REQUIREMENT =>
Reproduce the entire listing word for word.

INFORMATION SHOWN =>

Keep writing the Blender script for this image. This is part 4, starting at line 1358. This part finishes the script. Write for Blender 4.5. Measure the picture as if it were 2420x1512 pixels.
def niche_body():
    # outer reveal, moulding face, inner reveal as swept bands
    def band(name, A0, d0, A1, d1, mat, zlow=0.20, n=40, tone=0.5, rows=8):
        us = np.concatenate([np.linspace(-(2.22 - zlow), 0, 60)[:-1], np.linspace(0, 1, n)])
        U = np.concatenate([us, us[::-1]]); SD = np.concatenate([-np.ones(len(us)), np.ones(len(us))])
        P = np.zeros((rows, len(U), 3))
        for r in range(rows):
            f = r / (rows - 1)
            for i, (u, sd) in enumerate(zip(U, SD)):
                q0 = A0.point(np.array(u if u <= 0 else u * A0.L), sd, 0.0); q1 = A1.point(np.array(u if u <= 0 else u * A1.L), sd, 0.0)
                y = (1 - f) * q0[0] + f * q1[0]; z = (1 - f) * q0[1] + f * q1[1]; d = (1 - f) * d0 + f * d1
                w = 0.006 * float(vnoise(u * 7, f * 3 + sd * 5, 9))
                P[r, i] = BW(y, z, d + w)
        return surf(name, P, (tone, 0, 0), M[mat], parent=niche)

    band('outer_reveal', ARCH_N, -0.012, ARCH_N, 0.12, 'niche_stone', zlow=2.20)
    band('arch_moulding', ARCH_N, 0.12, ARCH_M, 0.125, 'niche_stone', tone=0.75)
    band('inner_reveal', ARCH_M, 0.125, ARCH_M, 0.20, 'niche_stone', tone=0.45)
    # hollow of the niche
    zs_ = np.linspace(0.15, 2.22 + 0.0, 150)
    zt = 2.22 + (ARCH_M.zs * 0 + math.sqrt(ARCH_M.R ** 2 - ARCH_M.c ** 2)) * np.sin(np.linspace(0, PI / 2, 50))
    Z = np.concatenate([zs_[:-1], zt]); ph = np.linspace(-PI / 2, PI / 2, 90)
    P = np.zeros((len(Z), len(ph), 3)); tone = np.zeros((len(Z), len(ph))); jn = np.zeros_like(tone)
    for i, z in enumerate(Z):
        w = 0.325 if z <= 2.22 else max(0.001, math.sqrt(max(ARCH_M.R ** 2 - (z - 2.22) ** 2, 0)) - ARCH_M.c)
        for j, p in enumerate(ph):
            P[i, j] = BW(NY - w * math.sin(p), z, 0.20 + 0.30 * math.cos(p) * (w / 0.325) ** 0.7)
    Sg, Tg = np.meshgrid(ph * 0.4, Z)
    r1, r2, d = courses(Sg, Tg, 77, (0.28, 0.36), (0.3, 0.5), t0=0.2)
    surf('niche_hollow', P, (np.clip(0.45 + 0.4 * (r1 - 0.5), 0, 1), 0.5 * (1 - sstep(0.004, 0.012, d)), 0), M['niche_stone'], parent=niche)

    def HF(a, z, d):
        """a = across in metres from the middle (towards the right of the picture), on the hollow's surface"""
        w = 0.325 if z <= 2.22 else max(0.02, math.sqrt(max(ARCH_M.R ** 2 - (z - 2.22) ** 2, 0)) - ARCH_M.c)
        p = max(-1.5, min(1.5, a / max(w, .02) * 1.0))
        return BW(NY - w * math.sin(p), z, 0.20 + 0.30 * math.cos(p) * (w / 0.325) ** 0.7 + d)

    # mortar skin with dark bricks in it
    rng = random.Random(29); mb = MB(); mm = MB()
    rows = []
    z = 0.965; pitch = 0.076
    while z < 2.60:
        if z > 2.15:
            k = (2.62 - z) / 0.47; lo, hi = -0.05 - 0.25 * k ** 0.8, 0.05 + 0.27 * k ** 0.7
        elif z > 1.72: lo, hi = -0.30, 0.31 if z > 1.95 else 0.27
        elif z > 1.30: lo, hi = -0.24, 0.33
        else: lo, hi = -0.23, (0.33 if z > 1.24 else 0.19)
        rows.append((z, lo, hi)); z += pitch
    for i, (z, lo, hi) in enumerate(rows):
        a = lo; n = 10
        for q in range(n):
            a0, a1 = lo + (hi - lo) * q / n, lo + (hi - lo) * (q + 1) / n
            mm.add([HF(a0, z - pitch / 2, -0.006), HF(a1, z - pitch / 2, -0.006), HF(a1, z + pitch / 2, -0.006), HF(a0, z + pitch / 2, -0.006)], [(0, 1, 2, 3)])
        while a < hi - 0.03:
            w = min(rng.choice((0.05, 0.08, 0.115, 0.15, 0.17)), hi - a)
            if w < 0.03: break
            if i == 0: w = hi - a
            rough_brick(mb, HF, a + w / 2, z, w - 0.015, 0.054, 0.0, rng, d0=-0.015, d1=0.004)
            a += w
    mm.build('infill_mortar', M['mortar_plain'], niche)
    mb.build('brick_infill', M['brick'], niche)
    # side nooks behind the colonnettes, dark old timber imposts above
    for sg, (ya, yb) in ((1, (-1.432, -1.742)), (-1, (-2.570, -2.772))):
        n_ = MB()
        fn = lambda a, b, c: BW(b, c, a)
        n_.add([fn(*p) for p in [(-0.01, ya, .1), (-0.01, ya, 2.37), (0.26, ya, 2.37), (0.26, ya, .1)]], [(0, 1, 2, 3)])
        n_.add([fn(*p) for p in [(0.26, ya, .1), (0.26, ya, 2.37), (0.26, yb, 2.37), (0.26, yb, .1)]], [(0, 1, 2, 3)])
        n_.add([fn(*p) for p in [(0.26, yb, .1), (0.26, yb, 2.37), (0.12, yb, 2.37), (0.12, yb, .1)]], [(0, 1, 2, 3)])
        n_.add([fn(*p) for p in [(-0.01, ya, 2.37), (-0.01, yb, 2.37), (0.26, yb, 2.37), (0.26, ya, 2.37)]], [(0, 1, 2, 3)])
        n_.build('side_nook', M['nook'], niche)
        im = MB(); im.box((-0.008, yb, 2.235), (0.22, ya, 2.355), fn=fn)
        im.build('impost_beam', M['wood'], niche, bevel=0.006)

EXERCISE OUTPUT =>
Keep writing the Blender script for this image. This is part 4, starting at line 1358. This part finishes the script. Write for Blender 4.5. Measure the picture as if it were 2420x1512 pixels.
def niche_body():
    # outer reveal, moulding face, inner reveal as swept bands
    def band(name, A0, d0, A1, d1, mat, zlow=0.20, n=40, tone=0.5, rows=8):
        us = np.concatenate([np.linspace(-(2.22 - zlow), 0, 60)[:-1], np.linspace(0, 1, n)])
        U = np.concatenate([us, us[::-1]]); SD = np.concatenate([-np.ones(len(us)), np.ones(len(us))])
        P = np.zeros((rows, len(U), 3))
        for r in range(rows):
            f = r / (rows - 1)
            for i, (u, sd) in enumerate(zip(U, SD)):
                q0 = A0.point(np.array(u if u <= 0 else u * A0.L), sd, 0.0); q1 = A1.point(np.array(u if u <= 0 else u * A1.L), sd, 0.0)
                y = (1 - f) * q0[0] + f * q1[0]; z = (1 - f) * q0[1] + f * q1[1]; d = (1 - f) * d0 + f * d1
                w = 0.006 * float(vnoise(u * 7, f * 3 + sd * 5, 9))
                P[r, i] = BW(y, z, d + w)
        return surf(name, P, (tone, 0, 0), M[mat], parent=niche)

    band('outer_reveal', ARCH_N, -0.012, ARCH_N, 0.12, 'niche_stone', zlow=2.20)
    band('arch_moulding', ARCH_N, 0.12, ARCH_M, 0.125, 'niche_stone', tone=0.75)
    band('inner_reveal', ARCH_M, 0.125, ARCH_M, 0.20, 'niche_stone', tone=0.45)
    # hollow of the niche
    zs_ = np.linspace(0.15, 2.22 + 0.0, 150)
    zt = 2.22 + (ARCH_M.zs * 0 + math.sqrt(ARCH_M.R ** 2 - ARCH_M.c ** 2)) * np.sin(np.linspace(0, PI / 2, 50))
    Z = np.concatenate([zs_[:-1], zt]); ph = np.linspace(-PI / 2, PI / 2, 90)
    P = np.zeros((len(Z), len(ph), 3)); tone = np.zeros((len(Z), len(ph))); jn = np.zeros_like(tone)
    for i, z in enumerate(Z):
        w = 0.325 if z <= 2.22 else max(0.001, math.sqrt(max(ARCH_M.R ** 2 - (z - 2.22) ** 2, 0)) - ARCH_M.c)
        for j, p in enumerate(ph):
            P[i, j] = BW(NY - w * math.sin(p), z, 0.20 + 0.30 * math.cos(p) * (w / 0.325) ** 0.7)
    Sg, Tg = np.meshgrid(ph * 0.4, Z)
    r1, r2, d = courses(Sg, Tg, 77, (0.28, 0.36), (0.3, 0.5), t0=0.2)
    surf('niche_hollow', P, (np.clip(0.45 + 0.4 * (r1 - 0.5), 0, 1), 0.5 * (1 - sstep(0.004, 0.012, d)), 0), M['niche_stone'], parent=niche)

    def HF(a, z, d):
        """a = across in metres from the middle (towards the right of the picture), on the hollow's surface"""
        w = 0.325 if z <= 2.22 else max(0.02, math.sqrt(max(ARCH_M.R ** 2 - (z - 2.22) ** 2, 0)) - ARCH_M.c)
        p = max(-1.5, min(1.5, a / max(w, .02) * 1.0))
        return BW(NY - w * math.sin(p), z, 0.20 + 0.30 * math.cos(p) * (w / 0.325) ** 0.7 + d)

    # mortar skin with dark bricks in it
    rng = random.Random(29); mb = MB(); mm = MB()
    rows = []
    z = 0.965; pitch = 0.076
    while z < 2.60:
        if z > 2.15:
            k = (2.62 - z) / 0.47; lo, hi = -0.05 - 0.25 * k ** 0.8, 0.05 + 0.27 * k ** 0.7
        elif z > 1.72: lo, hi = -0.30, 0.31 if z > 1.95 else 0.27
        elif z > 1.30: lo, hi = -0.24, 0.33
        else: lo, hi = -0.23, (0.33 if z > 1.24 else 0.19)
        rows.append((z, lo, hi)); z += pitch
    for i, (z, lo, hi) in enumerate(rows):
        a = lo; n = 10
        for q in range(n):
            a0, a1 = lo + (hi - lo) * q / n, lo + (hi - lo) * (q + 1) / n
            mm.add([HF(a0, z - pitch / 2, -0.006), HF(a1, z - pitch / 2, -0.006), HF(a1, z + pitch / 2, -0.006), HF(a0, z + pitch / 2, -0.006)], [(0, 1, 2, 3)])
        while a < hi - 0.03:
            w = min(rng.choice((0.05, 0.08, 0.115, 0.15, 0.17)), hi - a)
            if w < 0.03: break
            if i == 0: w = hi - a
            rough_brick(mb, HF, a + w / 2, z, w - 0.015, 0.054, 0.0, rng, d0=-0.015, d1=0.004)
            a += w
    mm.build('infill_mortar', M['mortar_plain'], niche)
    mb.build('brick_infill', M['brick'], niche)
    # side nooks behind the colonnettes, dark old timber imposts above
    for sg, (ya, yb) in ((1, (-1.432, -1.742)), (-1, (-2.570, -2.772))):
        n_ = MB()
        fn = lambda a, b, c: BW(b, c, a)
        n_.add([fn(*p) for p in [(-0.01, ya, .1), (-0.01, ya, 2.37), (0.26, ya, 2.37), (0.26, ya, .1)]], [(0, 1, 2, 3)])
        n_.add([fn(*p) for p in [(0.26, ya, .1), (0.26, ya, 2.37), (0.26, yb, 2.37), (0.26, yb, .1)]], [(0, 1, 2, 3)])
        n_.add([fn(*p) for p in [(0.26, yb, .1), (0.26, yb, 2.37), (0.12, yb, 2.37), (0.12, yb, .1)]], [(0, 1, 2, 3)])
        n_.add([fn(*p) for p in [(-0.01, ya, 2.37), (-0.01, yb, 2.37), (0.26, yb, 2.37), (0.26, ya, 2.37)]], [(0, 1, 2, 3)])
        n_.build('side_nook', M['nook'], niche)
        im = MB(); im.box((-0.008, yb, 2.235), (0.22, ya, 2.355), fn=fn)
        im.build('impost_beam', M['wood'], niche, bevel=0.006)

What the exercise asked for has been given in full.